Эти общие особенности южных поэм, своеобразие их художественной структуры хорошо изучены нашей наукой (см. в особенности [2; 3]). Не столь ясен их содержательно-идеологический смысл. И хотя поэмы Пушкина-романтика глубоко и всесторонне охарактеризованы в ряде серьезных и обстоятельных научных трудов (Д. Д. Благого, С. М. Бонди, Б. В. Томашевского, В. В. Виноградова, Г. А. Гуковского, А. Н. Соколова, С. Г. Бочарова, Ю. В. Манна), существенные особенности их проблематики, их идейно-образной структуры требуют дальнейшего уточнения и конкретизации.

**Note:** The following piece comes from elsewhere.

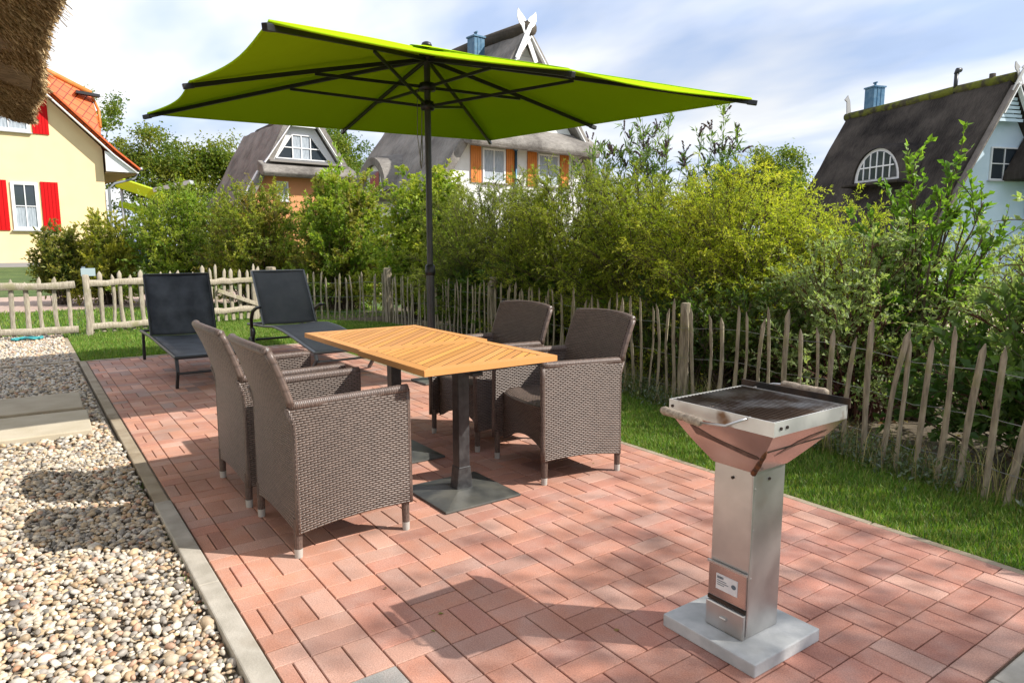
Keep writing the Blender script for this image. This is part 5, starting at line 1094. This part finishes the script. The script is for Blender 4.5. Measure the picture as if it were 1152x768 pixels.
def litter():
    q = 26; P = np.stack([rng.uniform(-6, .2, q), rng.uniform(-1.6, .8, q), np.full(q, .003)], 1)
    V, F, C = leaf_geo(P, unit(rng.normal(0, 1, (q, 3))*np.array([1, 1, .1])), unit(rng.normal(0, .15, (q, 3))+np.array([0, 0, 1])), rng.uniform(.012, .035, q), rng.uniform(.008, .018, q), pick([(.30, .20, .08), (.22, .24, .06), (.16, .10, .05)], q))
    tag(np_mesh('fallen_leaves', V, F, leaf_mat('leaf'), col=C), 'few small dry leaves scattered over the brick patio', 'leaf litter', kind='stuff')
    n = 1500; P = np.stack([rng.uniform(-8, 1.5, n), rng.uniform(2.0, 4.5, n), np.full(n, -.02)], 1); P[:, 1] = np.maximum(P[:, 1], 1.6-.12*P[:, 0])
    V, F, C = leaf_geo(P, unit(rng.normal(0, 1, (n, 3))*np.array([1, 1, .15])), unit(rng.normal(0, .3, (n, 3))+np.array([0, 0, 1])), rng.uniform(.03, .06, n), rng.uniform(.02, .035, n), pick([(.20, .10, .04), (.28, .16, .07), (.14, .08, .04), (.25, .2, .08)], n))
    tag(np_mesh('dead_leaves', V, F, leaf_mat('leaf'), col=C), 'brown dead leaves lying under the hedge', 'leaf litter', kind='stuff')
litter()

# ---------------------------------------------------------------- background trees
def tree(label, c, r, h, trunk_h, nclump, per, ls, pal, group='trees between and behind the houses', trunk=.22):
    t = thing('tree', label, 'tree', (c[0], c[1], 0), rng.uniform(0, 6), group)
    u = unit(rng.normal(size=(nclump, 3))); u[:, 2] = np.abs(u[:, 2])*1.0-.35*(rng.random(nclump) < .45); k = rng.uniform(.55, 1.0, nclump)[:, None]
    hc = (h-trunk_h)/2; cen = np.array([0, 0, trunk_h+hc*.85]); sc = np.array([r, r, hc*1.12]); lump = 1+.16*np.sin(u[:, :1]*6+u[:, 2:]*5)
    C = cen+u*sc*k*lump; cr = r*.20
    idx = np.repeat(np.arange(nclump), per); q = len(idx); P = C[idx]+rng.normal(0, 1, (q, 3))*np.array([cr, cr, cr*.7])*.75
    D = unit(rng.normal(size=(q, 3))+np.array([0, 0, -.2])); Nn = unit(rng.normal(0, .7, (q, 3))+np.array([0, 0, 1]))
    pc = (pick(pal, nclump)[idx]*.55+pick(pal, q)*.45)*rng.uniform(.8, 1.2, (q, 1))
    V, F, cc = leaf_geo(P, D, Nn, ls*rng.uniform(.6, 1.3, q), ls*.6*rng.uniform(.7, 1.2, q), pc); np_mesh('crown', V, F, leaf_mat('leaf'), t, col=cc)
    tr = MB(); tr.tube([(0, 0, -.1), (.05, 0, trunk_h*.5), (0, .05, trunk_h), (0, 0, trunk_h+hc)], [trunk*1.25, trunk, trunk*.85, trunk*.35], 9)
    for i in range(11):
        e = C[rng.integers(0, nclump)]; s = rng.uniform(.5, 1.1); b = Vector((0, 0, trunk_h*s+.3)); m_ = b.lerp(Vector(e), .5)+Vector((0, 0, .4)); tr.tube([b, m_, Vector(e)], [trunk*.4, trunk*.25, trunk*.08], 6, False)
    tr.build('trunk', pm('bark', (.12, .09, .065), .9, col2=(.2, .16, .12), nscale=9), t, True)
TG = [(.08, .14, .018), (.13, .19, .024), (.18, .22, .03), (.24, .25, .035)]
TD = [(.06, .11, .02), (.09, .14, .022), (.13, .18, .03), (.16, .20, .032)]
tree('leafy tree right behind the roof of the yellow house', (-47.5, 5.0), 2.6, 9.0, 2, 60, 230, .21, TG)
tree('leafy tree left of the orange house', (-48.0, 8.6), 2.9, 8.6, 2, 70, 230, .21, TG)
tree('small dark tree just left of the orange house roof', (-50, 12.4), 2.5, 8.2, 2, 50, 220, .21, TD)
tree('tall tree whose top shows above the orange tiled dormer', (-64.5, 3.3), 2.5, 14.0, 5, 45, 200, .26, TG)
tree('tree between the orange house and the white house', (-45.5, 15.2), 2.4, 9.9, 2, 60, 230, .21, TG)
tree('tree hidden behind the orange house, its top at the parasol edge', (-50.5, 17.8), 2.6, 10.6, 2, 45, 200, .22, TD)
tree('round tree left of the blue house', (-24.96, 35.84), 2.1, 7.5, 1.5, 80, 260, .19, TG)
tree('small dark tree behind the butterfly bushes', (-27.5, 35.3), 1.8, 6.6, 1.5, 55, 220, .19, TD)
tree('loose crowned garden tree outside the right side of the picture', (4.75, 4.8), 1.9, 6.5, 3.3, 40, 105, .095, MIDG, trunk=.10)

# ---------------------------------------------------------------- small background things
def lime_frame():
    t = thing('play_frame', 'lime green slanting beams with a grey platform behind the shrubs right of the yellow house', 'climbing frame', (-42, 4.2, 0)); O = (-42, 4.2, 0)
    m = pm('lime_paint', (.48, .66, .02), .4); g = pm('grey_panel', (.42, .44, .46), .5)
    MB().bar((-43.2, 2.6, 4.75), (-40.7, 5.7, 3.45), .5, .55).build('beam', m, t, org=O, bevel=.03); MB().bar((-43.2, 2.6, 3.6), (-42.2, 4.0, 3.05), .35, .35).build('beam', m, t, org=O, bevel=.03)
    MB().bar((-41.9, 4.2, 4.30), (-40.9, 5.9, 4.75), .6, .22).build('panel', g, t, org=O)
    for (x, y, z) in ((-43, 2.7, 4.5), (-40.8, 5.6, 3.4)): MB().tube([(x, y, 0), (x, y, z)], .08, 8).build('post', g, t, True, org=O)
lime_frame()
def parked_car():
    t = thing('parked_car', 'dark blue parked car mostly hidden behind the corner of the yellow house', 'car', (-38.5, 2.6, 0), R(80)); b = pm('car_blue', (.02, .05, .14), .25, coat=.6)
    prof = [(-2.1, .35), (-2.15, .8), (-1.7, 1.0), (-1.1, 1.5), (.6, 1.52), (1.3, 1.05), (2.1, .9), (2.15, .4)]
    body = MB().prism(prof, -.85, .85, 'y').build('body', b, t, bevel=.06)
    MB().prism([(-1.45, 1.08), (-1.02, 1.44), (.52, 1.46), (1.05, 1.08)], -.87, .87, 'y').build('windows', m_gl, t, bevel=.02)
    for x in (-1.35, 1.35):
        for s in (-1, 1): 
            wh = MB().tube([(x, s*.72, .32), (x, s*.9, .32)], .32, 20).build('wheel', m_blk, t, bevel=.02); MB().tube([(x, s*.88, .32), (x, s*.915, .32)], .19, 14).build('rim', m_st, wh)
    for s in (-1, 1): MB().box((2.1, s*.6, .75), (.12, .35, .16)).build('headlight', pm('lamp_glass', (.7, .7, .7), .2), t, bevel=.02)
parked_car()
def sign():
    t = thing('small_sign', 'small grey sign plate on a short post behind the picket fence', 'sign', (-14.6, -1.18, 0)); MB().box((0, -.07, 0.42), (.05, .06, .95)).build('post', pm('sign_post', (.17, .21, .25), .6), t)
    MB().box((.03, 0, .79), (.02, .24, .15)).build('plate', pm('sign_plate', (.36, .44, .46), .5), t, bevel=.004)
sign()
def teal():
    m = MB(); 
    for k in range(3):
        pts = [(-10.64+.05*math.sin(s*9+k)+.03*k, -2.42+s*.36, .01+.02*abs(math.sin(s*7+k*2))) for s in np.linspace(0, 1, 24)]; m.tube(pts, .016, 7)
    o = m.build('garden_hose', pm('teal_plastic', (.03, .26, .28), .45), None, True, org=(-10.6, -2.05, 0)); o.location = (-10.6, -2.05, 0); tag(o, 'teal garden hose lying under the picket gate on the gravel', 'hose')
teal()
def dry_plant():
    shrub('climbing_rose', 'thin brown climbing stem standing against the yellow wall at the left edge', 'plant', (-17.2, -3.95), (.10, .10), 1.9, 5, 7, 4, .06, .035, [(.20, .10, .05), (.13, .13, .04)], zb=1.2, droop=.3, twig=.16, stem=(.16, .09, .06), sr=.014)
dry_plant()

Как ставится и решается Пушкиным проблема природы и культуры? Как изображает и оценивает он разочарованного «байроновского» героя и противостоящую ему «естественную» среду? Каков идейный смысл каждой из поэм? В чем суть знаменитого эпилога «Цыган», словно бы подводящего итог всему романтическому циклу? По всем этим вопросам ведутся непрекращающиеся споры, высказываются различные, порой полярные суждения.
Попробуем рассмотреть южные поэмы исходя из основных особенностей пушкинского романтизма.
Эпилог «Кавказского пленника», в котором воспевается покорение Кавказа русскими войсками, вызвал, как известно, недоумение и крайнее неудовольствие П. А. Вяземского. Воспринимая его как элемент чужеродный и внешний по отношению к основному тексту, либерально настроенный критик сожалел, что Пушкин «окровавил» свою поэму [4. С. 274–275].
Напротив, современные исследователи исходят из того, что эпилог неразрывно связан со всем содержанием и замыслом произведения. Но его значение, его место в идейной структуре «Кавказского пленника» интерпретируются далеко не одинаково. Более того, за различным истолкованием эпилога скрывается, в сущности, различное понимание самой поэмы, ее сути, ее основного смысла.
«Исходным тезисом» поэмы, полагает Б. В. Томашевский, было отрицание «европейского» уклада и превосходство над ним «естественного» начала. Между тем Пушкин вовсе «не выставлял быт горцев как образец идеального уклада жизни: он не звал людей вспять, к отказу от цивилизованной жизни, к какому-то первобытному состоянию. В этом отношении эпилог вносил существенную поправку в то впечатление, которое могло получиться от несколько идеализированного изображения горцев» [5. С. 409, ср. также с. 405].